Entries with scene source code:

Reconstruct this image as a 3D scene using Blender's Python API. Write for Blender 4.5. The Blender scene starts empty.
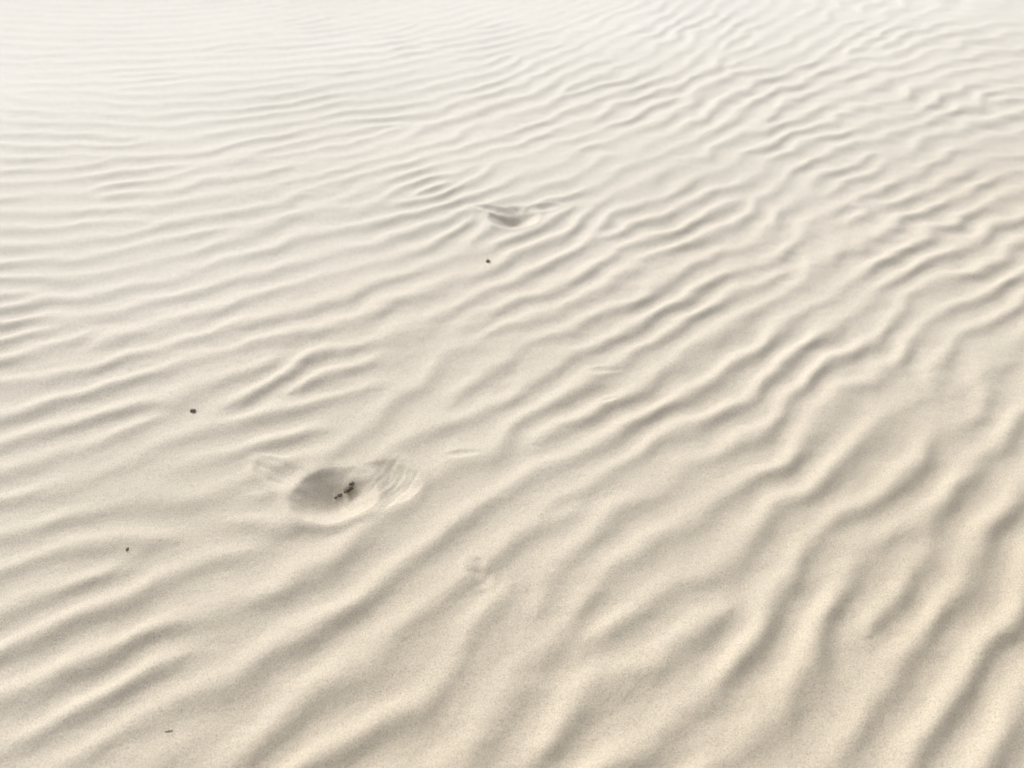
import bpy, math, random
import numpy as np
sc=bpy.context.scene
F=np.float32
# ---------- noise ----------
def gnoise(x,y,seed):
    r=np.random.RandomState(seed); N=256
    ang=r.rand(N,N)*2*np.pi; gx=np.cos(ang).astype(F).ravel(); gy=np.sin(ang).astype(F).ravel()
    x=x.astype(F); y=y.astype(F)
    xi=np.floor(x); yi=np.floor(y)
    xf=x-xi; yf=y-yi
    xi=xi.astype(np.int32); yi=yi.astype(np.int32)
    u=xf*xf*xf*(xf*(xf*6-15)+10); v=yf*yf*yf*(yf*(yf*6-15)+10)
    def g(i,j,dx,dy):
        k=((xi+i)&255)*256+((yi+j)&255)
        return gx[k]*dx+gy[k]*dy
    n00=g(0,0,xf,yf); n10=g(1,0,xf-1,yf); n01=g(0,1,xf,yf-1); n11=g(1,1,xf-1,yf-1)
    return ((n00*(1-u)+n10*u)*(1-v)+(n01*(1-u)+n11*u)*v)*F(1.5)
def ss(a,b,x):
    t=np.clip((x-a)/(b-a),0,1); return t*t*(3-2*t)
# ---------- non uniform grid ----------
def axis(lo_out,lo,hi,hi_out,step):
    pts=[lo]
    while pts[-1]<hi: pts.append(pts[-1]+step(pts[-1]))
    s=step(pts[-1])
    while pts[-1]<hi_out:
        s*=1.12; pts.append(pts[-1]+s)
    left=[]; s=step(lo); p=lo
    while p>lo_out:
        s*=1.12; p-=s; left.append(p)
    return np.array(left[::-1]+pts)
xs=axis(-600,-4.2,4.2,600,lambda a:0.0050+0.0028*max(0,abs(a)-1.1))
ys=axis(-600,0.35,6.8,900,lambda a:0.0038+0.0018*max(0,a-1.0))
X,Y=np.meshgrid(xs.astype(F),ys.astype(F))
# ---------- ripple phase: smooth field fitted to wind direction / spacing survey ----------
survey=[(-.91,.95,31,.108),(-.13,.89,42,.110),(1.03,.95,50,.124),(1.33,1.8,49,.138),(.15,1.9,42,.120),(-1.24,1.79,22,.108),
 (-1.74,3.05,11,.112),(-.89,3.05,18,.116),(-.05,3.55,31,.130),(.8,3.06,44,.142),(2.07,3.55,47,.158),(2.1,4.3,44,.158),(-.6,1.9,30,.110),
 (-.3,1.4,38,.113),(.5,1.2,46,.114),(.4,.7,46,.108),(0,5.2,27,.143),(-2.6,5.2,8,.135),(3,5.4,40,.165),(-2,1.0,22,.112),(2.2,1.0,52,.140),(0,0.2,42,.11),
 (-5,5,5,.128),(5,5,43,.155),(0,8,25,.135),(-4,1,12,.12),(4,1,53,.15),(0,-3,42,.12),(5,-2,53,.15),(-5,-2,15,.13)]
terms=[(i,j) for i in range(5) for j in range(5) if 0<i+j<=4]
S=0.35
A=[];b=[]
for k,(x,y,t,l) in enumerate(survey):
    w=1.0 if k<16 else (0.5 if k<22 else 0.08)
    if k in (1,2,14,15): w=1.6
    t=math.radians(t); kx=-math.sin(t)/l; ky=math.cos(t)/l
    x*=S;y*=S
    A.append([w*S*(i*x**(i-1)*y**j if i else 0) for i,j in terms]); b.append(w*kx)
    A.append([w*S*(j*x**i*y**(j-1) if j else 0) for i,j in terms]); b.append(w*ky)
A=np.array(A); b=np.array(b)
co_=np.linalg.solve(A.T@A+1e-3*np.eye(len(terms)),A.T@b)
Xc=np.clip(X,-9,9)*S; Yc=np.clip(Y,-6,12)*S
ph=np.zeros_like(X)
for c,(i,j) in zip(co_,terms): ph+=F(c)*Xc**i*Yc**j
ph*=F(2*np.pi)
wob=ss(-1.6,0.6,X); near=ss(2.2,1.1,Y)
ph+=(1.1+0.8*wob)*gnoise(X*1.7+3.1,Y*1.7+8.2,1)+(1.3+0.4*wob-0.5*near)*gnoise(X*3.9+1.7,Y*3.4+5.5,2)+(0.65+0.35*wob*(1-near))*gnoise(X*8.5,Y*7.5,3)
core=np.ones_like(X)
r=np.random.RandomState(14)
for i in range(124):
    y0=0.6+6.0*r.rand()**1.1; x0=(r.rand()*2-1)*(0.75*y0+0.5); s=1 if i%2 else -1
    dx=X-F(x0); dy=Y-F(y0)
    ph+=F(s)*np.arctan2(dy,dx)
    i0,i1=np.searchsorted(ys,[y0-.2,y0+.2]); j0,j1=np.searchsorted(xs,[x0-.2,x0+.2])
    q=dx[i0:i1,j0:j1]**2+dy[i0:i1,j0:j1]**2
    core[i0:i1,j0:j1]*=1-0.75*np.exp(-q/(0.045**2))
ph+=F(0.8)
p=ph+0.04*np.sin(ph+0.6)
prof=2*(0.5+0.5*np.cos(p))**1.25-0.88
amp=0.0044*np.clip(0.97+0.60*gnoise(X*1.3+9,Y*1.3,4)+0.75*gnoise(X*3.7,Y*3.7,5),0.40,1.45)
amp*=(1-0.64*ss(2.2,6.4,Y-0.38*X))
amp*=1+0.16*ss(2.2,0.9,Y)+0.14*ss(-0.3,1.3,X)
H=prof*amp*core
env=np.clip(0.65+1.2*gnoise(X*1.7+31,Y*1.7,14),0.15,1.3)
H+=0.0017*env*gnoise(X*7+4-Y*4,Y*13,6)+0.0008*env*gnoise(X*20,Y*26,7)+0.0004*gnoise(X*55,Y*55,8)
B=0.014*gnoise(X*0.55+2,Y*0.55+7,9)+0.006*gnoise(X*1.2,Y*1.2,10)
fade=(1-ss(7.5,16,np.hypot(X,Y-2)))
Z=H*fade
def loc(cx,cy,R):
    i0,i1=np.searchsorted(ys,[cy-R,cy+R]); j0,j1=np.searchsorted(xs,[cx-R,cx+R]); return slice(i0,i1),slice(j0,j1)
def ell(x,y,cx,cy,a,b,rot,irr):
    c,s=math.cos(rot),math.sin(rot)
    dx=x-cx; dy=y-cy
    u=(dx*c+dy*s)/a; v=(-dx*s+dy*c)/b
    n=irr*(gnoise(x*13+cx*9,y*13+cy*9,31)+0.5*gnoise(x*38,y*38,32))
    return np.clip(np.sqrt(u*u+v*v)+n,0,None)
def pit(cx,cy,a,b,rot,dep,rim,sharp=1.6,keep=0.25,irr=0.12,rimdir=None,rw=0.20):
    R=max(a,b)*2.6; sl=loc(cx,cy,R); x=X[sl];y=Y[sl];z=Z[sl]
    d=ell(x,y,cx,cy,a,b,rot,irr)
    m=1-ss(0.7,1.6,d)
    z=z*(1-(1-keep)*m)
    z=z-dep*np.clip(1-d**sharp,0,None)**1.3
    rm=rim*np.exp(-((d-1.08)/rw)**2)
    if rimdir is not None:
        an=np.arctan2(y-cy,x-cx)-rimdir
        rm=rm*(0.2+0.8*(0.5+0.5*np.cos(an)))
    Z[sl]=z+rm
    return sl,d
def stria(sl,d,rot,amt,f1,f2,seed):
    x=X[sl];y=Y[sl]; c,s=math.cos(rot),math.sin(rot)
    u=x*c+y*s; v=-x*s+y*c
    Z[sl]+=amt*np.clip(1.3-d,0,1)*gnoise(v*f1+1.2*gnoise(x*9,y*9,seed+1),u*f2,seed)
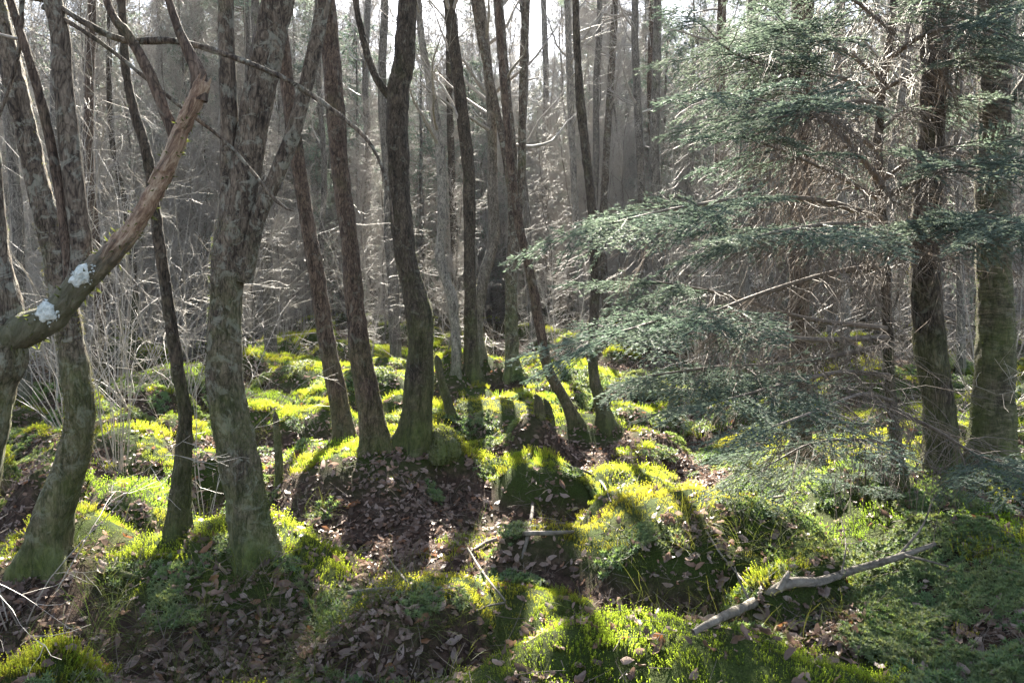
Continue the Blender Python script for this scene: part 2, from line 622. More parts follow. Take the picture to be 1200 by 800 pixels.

### EXERCISE OBJECTIVE
Leave out the pictures and reproduce the rest of the listing exactly.

### CORRECT RESPONSE
Reconstruct this image as a 3D scene using Blender's Python API. Write for Blender 4.5. The Blender scene starts empty.
import bpy, math, random
import numpy as np
sc=bpy.context.scene
F=np.float32
# ---------- noise ----------
def gnoise(x,y,seed):
    r=np.random.RandomState(seed); N=256
    ang=r.rand(N,N)*2*np.pi; gx=np.cos(ang).astype(F).ravel(); gy=np.sin(ang).astype(F).ravel()
    x=x.astype(F); y=y.astype(F)
    xi=np.floor(x); yi=np.floor(y)
    xf=x-xi; yf=y-yi
    xi=xi.astype(np.int32); yi=yi.astype(np.int32)
    u=xf*xf*xf*(xf*(xf*6-15)+10); v=yf*yf*yf*(yf*(yf*6-15)+10)
    def g(i,j,dx,dy):
        k=((xi+i)&255)*256+((yi+j)&255)
        return gx[k]*dx+gy[k]*dy
    n00=g(0,0,xf,yf); n10=g(1,0,xf-1,yf); n01=g(0,1,xf,yf-1); n11=g(1,1,xf-1,yf-1)
    return ((n00*(1-u)+n10*u)*(1-v)+(n01*(1-u)+n11*u)*v)*F(1.5)
def ss(a,b,x):
    t=np.clip((x-a)/(b-a),0,1); return t*t*(3-2*t)
# ---------- non uniform grid ----------
def axis(lo_out,lo,hi,hi_out,step):
    pts=[lo]
    while pts[-1]<hi: pts.append(pts[-1]+step(pts[-1]))
    s=step(pts[-1])
    while pts[-1]<hi_out:
        s*=1.12; pts.append(pts[-1]+s)
    left=[]; s=step(lo); p=lo
    while p>lo_out:
        s*=1.12; p-=s; left.append(p)
    return np.array(left[::-1]+pts)
xs=axis(-600,-4.2,4.2,600,lambda a:0.0050+0.0028*max(0,abs(a)-1.1))
ys=axis(-600,0.35,6.8,900,lambda a:0.0038+0.0018*max(0,a-1.0))
X,Y=np.meshgrid(xs.astype(F),ys.astype(F))
# ---------- ripple phase: smooth field fitted to wind direction / spacing survey ----------
survey=[(-.91,.95,31,.108),(-.13,.89,42,.110),(1.03,.95,50,.124),(1.33,1.8,49,.138),(.15,1.9,42,.120),(-1.24,1.79,22,.108),
 (-1.74,3.05,11,.112),(-.89,3.05,18,.116),(-.05,3.55,31,.130),(.8,3.06,44,.142),(2.07,3.55,47,.158),(2.1,4.3,44,.158),(-.6,1.9,30,.110),
 (-.3,1.4,38,.113),(.5,1.2,46,.114),(.4,.7,46,.108),(0,5.2,27,.143),(-2.6,5.2,8,.135),(3,5.4,40,.165),(-2,1.0,22,.112),(2.2,1.0,52,.140),(0,0.2,42,.11),
 (-5,5,5,.128),(5,5,43,.155),(0,8,25,.135),(-4,1,12,.12),(4,1,53,.15),(0,-3,42,.12),(5,-2,53,.15),(-5,-2,15,.13)]
terms=[(i,j) for i in range(5) for j in range(5) if 0<i+j<=4]
S=0.35
A=[];b=[]
for k,(x,y,t,l) in enumerate(survey):
    w=1.0 if k<16 else (0.5 if k<22 else 0.08)
    if k in (1,2,14,15): w=1.6
    t=math.radians(t); kx=-math.sin(t)/l; ky=math.cos(t)/l
    x*=S;y*=S
    A.append([w*S*(i*x**(i-1)*y**j if i else 0) for i,j in terms]); b.append(w*kx)
    A.append([w*S*(j*x**i*y**(j-1) if j else 0) for i,j in terms]); b.append(w*ky)
A=np.array(A); b=np.array(b)
co_=np.linalg.solve(A.T@A+1e-3*np.eye(len(terms)),A.T@b)
Xc=np.clip(X,-9,9)*S; Yc=np.clip(Y,-6,12)*S
ph=np.zeros_like(X)
for c,(i,j) in zip(co_,terms): ph+=F(c)*Xc**i*Yc**j
ph*=F(2*np.pi)
wob=ss(-1.6,0.6,X); near=ss(2.2,1.1,Y)
ph+=(1.1+0.8*wob)*gnoise(X*1.7+3.1,Y*1.7+8.2,1)+(1.3+0.4*wob-0.5*near)*gnoise(X*3.9+1.7,Y*3.4+5.5,2)+(0.65+0.35*wob*(1-near))*gnoise(X*8.5,Y*7.5,3)
core=np.ones_like(X)
r=np.random.RandomState(14)
for i in range(124):
    y0=0.6+6.0*r.rand()**1.1; x0=(r.rand()*2-1)*(0.75*y0+0.5); s=1 if i%2 else -1
    dx=X-F(x0); dy=Y-F(y0)
    ph+=F(s)*np.arctan2(dy,dx)
    i0,i1=np.searchsorted(ys,[y0-.2,y0+.2]); j0,j1=np.searchsorted(xs,[x0-.2,x0+.2])
    q=dx[i0:i1,j0:j1]**2+dy[i0:i1,j0:j1]**2
    core[i0:i1,j0:j1]*=1-0.75*np.exp(-q/(0.045**2))
ph+=F(0.8)
p=ph+0.04*np.sin(ph+0.6)
prof=2*(0.5+0.5*np.cos(p))**1.25-0.88
amp=0.0044*np.clip(0.97+0.60*gnoise(X*1.3+9,Y*1.3,4)+0.75*gnoise(X*3.7,Y*3.7,5),0.40,1.45)
amp*=(1-0.64*ss(2.2,6.4,Y-0.38*X))
amp*=1+0.16*ss(2.2,0.9,Y)+0.14*ss(-0.3,1.3,X)
H=prof*amp*core
env=np.clip(0.65+1.2*gnoise(X*1.7+31,Y*1.7,14),0.15,1.3)
H+=0.0017*env*gnoise(X*7+4-Y*4,Y*13,6)+0.0008*env*gnoise(X*20,Y*26,7)+0.0004*gnoise(X*55,Y*55,8)
B=0.014*gnoise(X*0.55+2,Y*0.55+7,9)+0.006*gnoise(X*1.2,Y*1.2,10)
fade=(1-ss(7.5,16,np.hypot(X,Y-2)))
Z=H*fade
def loc(cx,cy,R):
    i0,i1=np.searchsorted(ys,[cy-R,cy+R]); j0,j1=np.searchsorted(xs,[cx-R,cx+R]); return slice(i0,i1),slice(j0,j1)
def ell(x,y,cx,cy,a,b,rot,irr):
    c,s=math.cos(rot),math.sin(rot)
    dx=x-cx; dy=y-cy
    u=(dx*c+dy*s)/a; v=(-dx*s+dy*c)/b
    n=irr*(gnoise(x*13+cx*9,y*13+cy*9,31)+0.5*gnoise(x*38,y*38,32))
    return np.clip(np.sqrt(u*u+v*v)+n,0,None)
def pit(cx,cy,a,b,rot,dep,rim,sharp=1.6,keep=0.25,irr=0.12,rimdir=None,rw=0.20):
    R=max(a,b)*2.6; sl=loc(cx,cy,R); x=X[sl];y=Y[sl];z=Z[sl]
    d=ell(x,y,cx,cy,a,b,rot,irr)
    m=1-ss(0.7,1.6,d)
    z=z*(1-(1-keep)*m)
    z=z-dep*np.clip(1-d**sharp,0,None)**1.3
    rm=rim*np.exp(-((d-1.08)/rw)**2)
    if rimdir is not None:
        an=np.arctan2(y-cy,x-cx)-rimdir
        rm=rm*(0.2+0.8*(0.5+0.5*np.cos(an)))
    Z[sl]=z+rm
    return sl,d
def stria(sl,d,rot,amt,f1,f2,seed):
    x=X[sl];y=Y[sl]; c,s=math.cos(rot),math.sin(rot)
    u=x*c+y*s; v=-x*s+y*c
    Z[sl]+=amt*np.clip(1.3-d,0,1)*gnoise(v*f1+1.2*gnoise(x*9,y*9,seed+1),u*f2,seed)
Continue the Blender Python script for this scene: part 2, from line 622. More parts follow. Take the picture to be 1200 by 800 pixels.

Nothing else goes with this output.